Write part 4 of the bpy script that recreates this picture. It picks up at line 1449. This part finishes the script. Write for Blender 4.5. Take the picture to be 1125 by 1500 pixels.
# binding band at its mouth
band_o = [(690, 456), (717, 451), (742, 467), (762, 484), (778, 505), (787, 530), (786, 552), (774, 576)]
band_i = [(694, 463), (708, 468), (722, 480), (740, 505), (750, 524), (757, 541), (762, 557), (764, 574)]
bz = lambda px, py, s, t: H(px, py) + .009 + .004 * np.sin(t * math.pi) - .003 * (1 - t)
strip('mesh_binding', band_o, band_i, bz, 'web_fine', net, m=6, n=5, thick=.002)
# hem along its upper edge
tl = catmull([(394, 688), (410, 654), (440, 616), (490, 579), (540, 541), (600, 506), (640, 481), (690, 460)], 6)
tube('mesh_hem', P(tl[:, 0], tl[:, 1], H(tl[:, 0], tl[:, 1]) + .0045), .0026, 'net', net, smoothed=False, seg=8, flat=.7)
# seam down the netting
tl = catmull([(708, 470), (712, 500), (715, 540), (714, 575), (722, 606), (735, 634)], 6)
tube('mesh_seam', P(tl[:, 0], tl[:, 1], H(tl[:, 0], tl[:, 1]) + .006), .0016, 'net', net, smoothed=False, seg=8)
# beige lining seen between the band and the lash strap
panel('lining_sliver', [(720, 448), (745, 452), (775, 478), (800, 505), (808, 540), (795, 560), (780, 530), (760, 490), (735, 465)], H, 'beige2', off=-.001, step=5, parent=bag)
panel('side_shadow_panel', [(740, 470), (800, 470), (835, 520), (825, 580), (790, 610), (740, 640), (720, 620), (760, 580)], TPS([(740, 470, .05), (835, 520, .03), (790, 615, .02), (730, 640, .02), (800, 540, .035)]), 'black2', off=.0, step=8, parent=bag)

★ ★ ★

Using the data above, reproduce every line exactly.

Write part 4 of the bpy script that recreates this picture. It picks up at line 1449. This part finishes the script. Write for Blender 4.5. Take the picture to be 1125 by 1500 pixels.
# binding band at its mouth
band_o = [(690, 456), (717, 451), (742, 467), (762, 484), (778, 505), (787, 530), (786, 552), (774, 576)]
band_i = [(694, 463), (708, 468), (722, 480), (740, 505), (750, 524), (757, 541), (762, 557), (764, 574)]
bz = lambda px, py, s, t: H(px, py) + .009 + .004 * np.sin(t * math.pi) - .003 * (1 - t)
strip('mesh_binding', band_o, band_i, bz, 'web_fine', net, m=6, n=5, thick=.002)
# hem along its upper edge
tl = catmull([(394, 688), (410, 654), (440, 616), (490, 579), (540, 541), (600, 506), (640, 481), (690, 460)], 6)
tube('mesh_hem', P(tl[:, 0], tl[:, 1], H(tl[:, 0], tl[:, 1]) + .0045), .0026, 'net', net, smoothed=False, seg=8, flat=.7)
# seam down the netting
tl = catmull([(708, 470), (712, 500), (715, 540), (714, 575), (722, 606), (735, 634)], 6)
tube('mesh_seam', P(tl[:, 0], tl[:, 1], H(tl[:, 0], tl[:, 1]) + .006), .0016, 'net', net, smoothed=False, seg=8)
# beige lining seen between the band and the lash strap
panel('lining_sliver', [(720, 448), (745, 452), (775, 478), (800, 505), (808, 540), (795, 560), (780, 530), (760, 490), (735, 465)], H, 'beige2', off=-.001, step=5, parent=bag)
panel('side_shadow_panel', [(740, 470), (800, 470), (835, 520), (825, 580), (790, 610), (740, 640), (720, 620), (760, 580)], TPS([(740, 470, .05), (835, 520, .03), (790, 615, .02), (730, 640, .02), (800, 540, .035)]), 'black2', off=.0, step=8, parent=bag)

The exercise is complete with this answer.